Saturday, October 1, 2011

Good clean writing

From this morning's Wall Street Journal review of "The Outlaw Album", a new collection of short stories by Daniel Woodrell:

Mr. Woodrell encourages readers to discern the blurred outlines of possible motives beneath official facts, and his stories often seem like palimpsests, with the deeds of generations overlapping. The author's gaze is unflinching, whether surveying a trapped farm animal ("the cow screams at me again with those eyes") or a stabbed man's final moments ("the kid's bare feet were slapping the wood floor, slapping down hard like he was clambering to the crest of a hill that wasn't there"). Such stories are not for the squeamish, but in the classical sense they evoke terror and, after a while, pity too.

The Journal's guy on genre fiction is Tom Nolan, who wrote a biography of Ross MacDonald.

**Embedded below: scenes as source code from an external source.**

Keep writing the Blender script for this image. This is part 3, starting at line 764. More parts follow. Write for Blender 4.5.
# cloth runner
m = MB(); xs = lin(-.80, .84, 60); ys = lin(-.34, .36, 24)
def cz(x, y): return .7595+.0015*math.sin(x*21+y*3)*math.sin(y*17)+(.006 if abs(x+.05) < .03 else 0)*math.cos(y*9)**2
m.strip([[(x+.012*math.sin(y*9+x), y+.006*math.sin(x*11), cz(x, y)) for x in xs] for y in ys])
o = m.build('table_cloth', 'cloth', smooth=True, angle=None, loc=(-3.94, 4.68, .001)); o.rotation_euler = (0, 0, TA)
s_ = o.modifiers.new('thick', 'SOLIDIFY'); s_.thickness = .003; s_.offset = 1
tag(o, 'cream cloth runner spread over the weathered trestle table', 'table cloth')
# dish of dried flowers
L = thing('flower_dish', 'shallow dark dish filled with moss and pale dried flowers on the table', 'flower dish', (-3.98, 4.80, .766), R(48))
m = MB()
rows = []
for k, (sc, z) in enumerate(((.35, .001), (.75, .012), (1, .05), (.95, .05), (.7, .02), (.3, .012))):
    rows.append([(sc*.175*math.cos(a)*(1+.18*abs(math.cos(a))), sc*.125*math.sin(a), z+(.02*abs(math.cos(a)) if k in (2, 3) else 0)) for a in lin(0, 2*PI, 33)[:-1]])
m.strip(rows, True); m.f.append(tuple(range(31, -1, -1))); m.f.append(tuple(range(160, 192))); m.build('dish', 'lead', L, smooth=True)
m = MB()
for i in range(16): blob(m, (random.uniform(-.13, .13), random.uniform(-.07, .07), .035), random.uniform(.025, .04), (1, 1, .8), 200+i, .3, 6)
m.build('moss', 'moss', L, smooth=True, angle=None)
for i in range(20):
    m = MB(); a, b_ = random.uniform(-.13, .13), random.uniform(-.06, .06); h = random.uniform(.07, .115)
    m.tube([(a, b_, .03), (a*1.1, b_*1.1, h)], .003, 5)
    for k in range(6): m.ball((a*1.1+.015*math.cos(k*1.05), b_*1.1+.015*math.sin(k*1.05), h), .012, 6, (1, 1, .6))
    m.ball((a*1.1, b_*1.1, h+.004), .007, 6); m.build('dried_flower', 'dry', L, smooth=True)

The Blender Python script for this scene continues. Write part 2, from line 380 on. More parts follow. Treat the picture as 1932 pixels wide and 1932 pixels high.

In the meantime, for those who look elsewhere for their comforts, Bloomsbury in the UK has released about seventy-five books electronically, mostly all quiet fiction published in the forties and fifties, under the name of Bloomsbury Readers. Half a dozen books by Ivy Compton Burnett and a bunch by V.S. Pritchett, Monica Dickens, Rose Macaulay, and mysteries by H.R.F. Keating.

5 comments:

David Chute said...

I don't think all people read for "comfort." At least not always.

David Chute said...

Or maybe the flavors that seems harsh to you are part of the pleasure for others. Cf bourbon, hot sauce, etc.

Tulkinghorn said...

Not always is the key. I believe, however, that the pleasures of good clean prose are very comfortable. I certainly wouldn't call them harsh, or think of their readers as especially tough.

David Chute said...

Who said tough? That may be your assumption.

Tulkinghorn said...

When one refers to people who gladly endure harsh conditions as "tough", one is generally understood.